Fill out this form to email this article to a friend
Schools
Parents quiz schools chief on racial achievement gap
Passionate parents crowd the session to hear Clayton Wilcox discuss school issues.
By DONNA WINCHESTER
Published May 8, 2005
ST. PETERSBURG - School superintendent Clayton Wilcox traveled south of Central Avenue for the second in a series of listening tours Wednesday and encountered an audience far different from the one that attended the first community meeting in Pinellas Park.
The predominantly African-American group that met at the Enoch Davis Center, 1111 18th Ave. S, was four times larger, focused and passionate.
Always respectful, the more than 130 audience members at times were not content to push buttons on the electronic listening devices Wilcox handed out to record their responses to a series of questions.
At the top of their list of concerns: the achievement gap between black and white students and whether the district is doing all it can to narrow it.
An audience member sitting with representatives from the International People's Democratic Uhuru Movement started things off by asking why the School Board has chosen to hire a lawyer to contest a lawsuit brought four years ago by a black parent who charged the district with failing to educate black children.
A judge granted the case class action status last summer, which means it now represents all 21,000 black students in Pinellas.
Wilcox acknowledged that the district would defend itself, adding that it is "too bad" it has to do so since the money could have gone toward educating children. Stating that "Yesterday is just that," he reminded the group of his experience in working with diversity issues in his last school district and reiterated his priority to close the achievement gap.
From there, the questions came fast and furious. An elderly woman who is raising her granddaughter wanted to know how she can get resources to help the child succeed in school. A father wanted to know why his children have no books and no homework. A woman who identified herself as a grandmother and a community advocate said that while some children are "out of control," their teachers are, too.
"Teachers are supposed to look like teachers," she said. "Instead, they look like they're going to the grocery store or going out to play some basketball."
A woman who said Florida's governor would declare "a state of emergency" if white children were struggling at the same rate as black children drew the first of several rounds of applause.
Wilcox drew the second when he acknowledged that merely putting white children in the same classroom as black children "does not work magic."
"The way you improve education is by putting a high quality teacher in every classroom and delivering a high quality education over time for all students," he said. "The bottom line is, we have a long way to go."

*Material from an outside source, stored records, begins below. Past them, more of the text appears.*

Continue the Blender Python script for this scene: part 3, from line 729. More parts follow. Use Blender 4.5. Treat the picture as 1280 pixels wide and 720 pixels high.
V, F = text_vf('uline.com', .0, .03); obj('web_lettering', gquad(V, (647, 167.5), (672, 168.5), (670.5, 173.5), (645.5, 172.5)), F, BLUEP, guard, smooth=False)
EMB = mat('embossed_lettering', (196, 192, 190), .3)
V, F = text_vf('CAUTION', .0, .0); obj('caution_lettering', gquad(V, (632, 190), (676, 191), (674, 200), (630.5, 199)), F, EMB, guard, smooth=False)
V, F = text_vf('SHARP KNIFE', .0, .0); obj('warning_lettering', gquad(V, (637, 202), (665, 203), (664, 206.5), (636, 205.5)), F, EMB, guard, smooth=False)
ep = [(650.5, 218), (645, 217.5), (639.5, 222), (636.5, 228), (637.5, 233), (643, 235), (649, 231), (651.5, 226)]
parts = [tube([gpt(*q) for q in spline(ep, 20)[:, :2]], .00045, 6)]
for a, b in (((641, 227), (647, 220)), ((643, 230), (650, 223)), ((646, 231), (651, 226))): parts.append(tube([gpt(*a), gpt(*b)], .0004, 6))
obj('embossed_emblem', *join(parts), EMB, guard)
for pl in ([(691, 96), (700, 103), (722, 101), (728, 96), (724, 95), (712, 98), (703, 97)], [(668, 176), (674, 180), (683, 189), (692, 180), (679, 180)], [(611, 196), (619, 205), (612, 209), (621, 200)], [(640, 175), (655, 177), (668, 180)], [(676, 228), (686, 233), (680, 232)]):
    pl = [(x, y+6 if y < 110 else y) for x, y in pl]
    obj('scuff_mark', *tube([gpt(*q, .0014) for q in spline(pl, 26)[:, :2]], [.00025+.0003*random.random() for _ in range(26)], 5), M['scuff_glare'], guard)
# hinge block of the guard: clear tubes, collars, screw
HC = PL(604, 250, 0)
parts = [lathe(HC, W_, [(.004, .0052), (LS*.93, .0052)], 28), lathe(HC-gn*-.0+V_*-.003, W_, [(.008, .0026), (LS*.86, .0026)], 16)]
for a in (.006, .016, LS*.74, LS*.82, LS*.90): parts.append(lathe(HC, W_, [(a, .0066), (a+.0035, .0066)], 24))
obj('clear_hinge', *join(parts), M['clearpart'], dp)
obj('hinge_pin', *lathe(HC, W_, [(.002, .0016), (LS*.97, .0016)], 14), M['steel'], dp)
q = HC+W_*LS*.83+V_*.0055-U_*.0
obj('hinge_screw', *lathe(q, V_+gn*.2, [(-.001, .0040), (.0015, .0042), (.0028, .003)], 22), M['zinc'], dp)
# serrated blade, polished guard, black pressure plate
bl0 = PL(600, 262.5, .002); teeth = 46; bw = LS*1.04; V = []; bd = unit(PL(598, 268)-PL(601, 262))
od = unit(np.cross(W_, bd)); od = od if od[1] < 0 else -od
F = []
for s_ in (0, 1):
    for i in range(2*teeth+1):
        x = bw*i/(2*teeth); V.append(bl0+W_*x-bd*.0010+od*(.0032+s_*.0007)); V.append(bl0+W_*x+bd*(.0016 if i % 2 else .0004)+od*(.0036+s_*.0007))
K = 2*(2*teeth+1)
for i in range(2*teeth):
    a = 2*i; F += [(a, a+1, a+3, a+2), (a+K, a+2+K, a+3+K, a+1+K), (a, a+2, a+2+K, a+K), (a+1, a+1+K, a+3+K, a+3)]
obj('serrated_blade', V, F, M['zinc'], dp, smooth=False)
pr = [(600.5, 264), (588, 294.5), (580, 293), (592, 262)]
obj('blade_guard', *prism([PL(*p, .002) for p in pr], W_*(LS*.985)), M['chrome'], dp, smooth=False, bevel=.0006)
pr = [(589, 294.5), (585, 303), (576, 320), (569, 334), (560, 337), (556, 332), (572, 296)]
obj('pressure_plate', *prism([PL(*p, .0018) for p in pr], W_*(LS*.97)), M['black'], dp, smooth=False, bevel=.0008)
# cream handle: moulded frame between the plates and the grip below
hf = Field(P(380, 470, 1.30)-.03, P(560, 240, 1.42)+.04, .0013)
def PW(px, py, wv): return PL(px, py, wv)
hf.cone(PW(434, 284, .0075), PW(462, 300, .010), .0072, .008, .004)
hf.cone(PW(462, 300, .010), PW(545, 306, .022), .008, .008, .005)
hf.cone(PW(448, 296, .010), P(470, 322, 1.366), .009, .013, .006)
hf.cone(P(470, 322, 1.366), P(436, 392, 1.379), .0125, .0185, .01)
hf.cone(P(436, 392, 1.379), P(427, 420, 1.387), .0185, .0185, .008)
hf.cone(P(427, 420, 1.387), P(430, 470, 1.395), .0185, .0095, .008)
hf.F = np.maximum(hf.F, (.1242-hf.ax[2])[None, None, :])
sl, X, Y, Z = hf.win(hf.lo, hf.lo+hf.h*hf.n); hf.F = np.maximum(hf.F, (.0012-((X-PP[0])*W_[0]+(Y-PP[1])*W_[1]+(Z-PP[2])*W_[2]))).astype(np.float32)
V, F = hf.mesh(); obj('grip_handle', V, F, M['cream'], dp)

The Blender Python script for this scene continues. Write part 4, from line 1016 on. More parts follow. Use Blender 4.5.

Close to an hour into the 90-minute meeting, Lakewood High teacher Lorre Gifford pointedly asked Wilcox why he spent time with her students in the school's magnet program on a recent visit but did not stop in to see students in the traditional program.
"My students are not the students who need the help," she said, referring to Wilcox's plans to bring more wireless technology into their classroom.
Wilcox staunchly defended his decision to drop in on the magnet students, saying he wanted to visit a program he had heard a lot about.
A couple of the issues parents wanted to discuss had been brought up at the April 27 Pinellas Park listening tour. One mother expressed concerns about programs for special education students. Another asked how communication can be improved between schools and parents, especially at the middle school level.
A parent who asked about discipline of black students prompted Wilcox to refer to the "white elephant in the room," the recent case of a 5-year-old Fairmount Park Elementary student who was handcuffed by St. Petersburg police after she misbehaved in class.
"We will not introduce children to the juvenile justice system. . . . We have a responsibility to exhaust all possible resources before that," Wilcox said.
The meeting became tense when an audience member yelled out, "They hate our kids."
Wilcox said he did not believe that, saying that while there is "an awful lot of misunderstanding around big issues . . . teaching by and large is good."
When the superintendent directed their attention back to their listening devices to answer a multiple choice question about what they wanted most from the district, several parents called out, "All of the above." Repeated tries to get them to make a choice failed.
Responding to a question about whether it is important for children to attend racially and ethnically diverse schools, 58 percent said they thought it was very important. Eighty percent said they thought the district should allocate resources for schools that need them the most rather than spreading the money evenly across all schools.
Before the meeting ended, local minister Elder Martin Rainey drew applause when he pledged to work with Wilcox to find solutions to some of the problems that had been discussed.
"The education of children is not just up to the school system," he said.
UP NEXT
Pinellas school superintendent Clayton Wilcox will conduct the third of four "listening tours" from 6 to 8:30 p.m. Tuesday at Tarpon Springs Fundamental School, 400 E Harrison St. The tours have been designed to provide district officials with an opportunity to hear participants' views on Pinellas schools and to seek suggestions for community involvement. The final listening tour is scheduled from 6 to 8:30 p.m. Wednesday at Paul B. Stephens Exceptional Education Center, 2935 County Road 193, Clearwater.